Aqui se rememora a história de Pedro Carolino (1788-1866), que, sem falar uma palavra de inglês – e, de resto, muito pouco habilitado na sua própria língua –, publicou um guia de conversação Português-Inglês, que passou à história como um «monumento imortal à estupidez humana», segundo o prefácio de Mark Twain. Artigo de Wilton Fonseca, publicado no jornal português i de 30/11/2013.
Nenhum português deixou (ou deixará) tantas e tão profundas marcas na língua inglesa como Pedro Carolino, um quase desconhecido autor cujo guia de conversação português-inglês constitui um monumento imortal à estupidez humana, conforme assegurou Mark Twain.
Se os nossos dois zelosos ministros [portugueses] da Educação – o Crato e o Nogueira – conseguissem dedicar algumas horas à leitura ao “Guia” de Carolino não só viveriam momentos de boa disposição mas talvez até partilhassem conclusões sobre os perigos de brincar com coisas sérias: o duelo final entre os dois aproxima-se, alguém terá de saltar do comboio.
Nunca se imaginou que a área da Educação [em Portugal] pudesse atingir tal grau de crispação. Medidas que sempre foram defendidas e reclamadas por todos – a prova de acesso à profissão é uma delas – causam arrepios de horror, por serem lançadas (e muitas vezes retiradas) sem método e sem coerência, aos solavancos, criando discriminações e justiças. Não há diálogo, há guerras: contra os professores, contra os reitores, contra a educação especial. No seu conjunto, tais medidas já não dizem respeito à Educação: transformaram-se num enorme problema ideológico. Daí que as atitudes corporativistas dos sindicatos tenham deixado de fazer sentido e não encontrem eco junto da opinião pública.

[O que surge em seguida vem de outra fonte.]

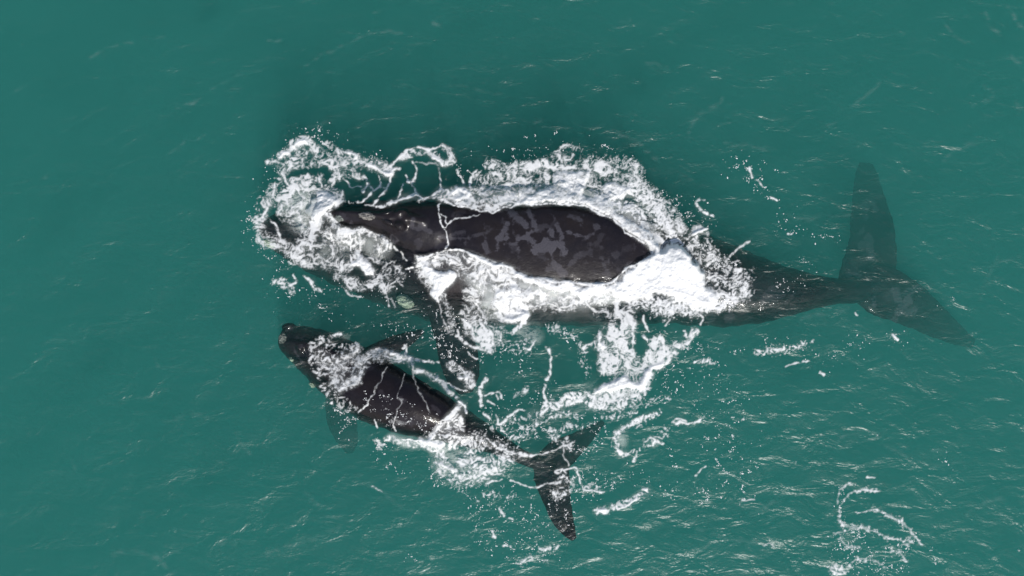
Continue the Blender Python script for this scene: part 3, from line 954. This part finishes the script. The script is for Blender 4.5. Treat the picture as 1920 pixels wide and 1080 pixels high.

Na batalha da Educação não há apenas carrasco (Crato, o Ministério, o Governo) e vítimas (os professores e, eventualmente, os estudantes). Nem mesmo a opinião pública é isenta de culpas, pois a tudo assiste sem conseguir erguer a sua voz e exibir a sua indignação.
O episódio do Inglês do ministro ficará na história. Por isso é duplamente recomendável a leitura de Pedro Carolino. Publicado em 1855, The new guide of the conversation in Portuguese and English in two parts teve sucessivas edições. Uma delas, em 1883, impressa em Boston, mereceu o já mencionado prefácio de Mark Twain.
Como não sabia inglês, Carolino achou que podia escrever o seu guia utilizando a língua francesa como intermediária. Recorreu a um guia de conversação português-francês e a um dicionário francês-inglês. O processo pode resultar para alguns vocábulos e em determinadas situações. Por exemplo: bom transforma-se em bon e em good; dia transforma-se em «le jour» e em «the day»; mas «bom dia» tem como resultado «good the day». E surgem imediatamente hilariantes expressões como «few, few the bird make her nest» e «with a tongue one go to Roma».
A ingenuidade linguística de Carolino talvez tivesse caído no esquecimento se o guia não tivesse tido uma edição chinesa e se Londres não tivesse recebido uma delegação de visitantes tibetanos que acreditavam que falavam inglês, mas ninguém entendia uma palavra do que diziam! Um cidadão britânico, em visita a Macau, também teria tido conhecimento do livro, adoptado em escolas do território, e teria escrito um artigo sobre o assunto, para uma publicação londrina.
O guia deu origem à expressão «English as she is spoke». É prova de que no campo da Educação as experiências são perigosas, custam caro e nada têm a ver com as boas (ou más) intenções dos seus actores. Aquilo que está a ser feito contra a Educação em Portugal talvez só seja evidente dentro de anos, quando os estudantes portugueses descobrirem que não falam inglês, mas qualquer coisa como “carolinês”, “cratinês” ou “nogueirês”. Autênticos poliglotas.
in jornal i, de 30 de novembro de 2013. Respeitou-se a antiga ortografia, seguida pelo matutino português.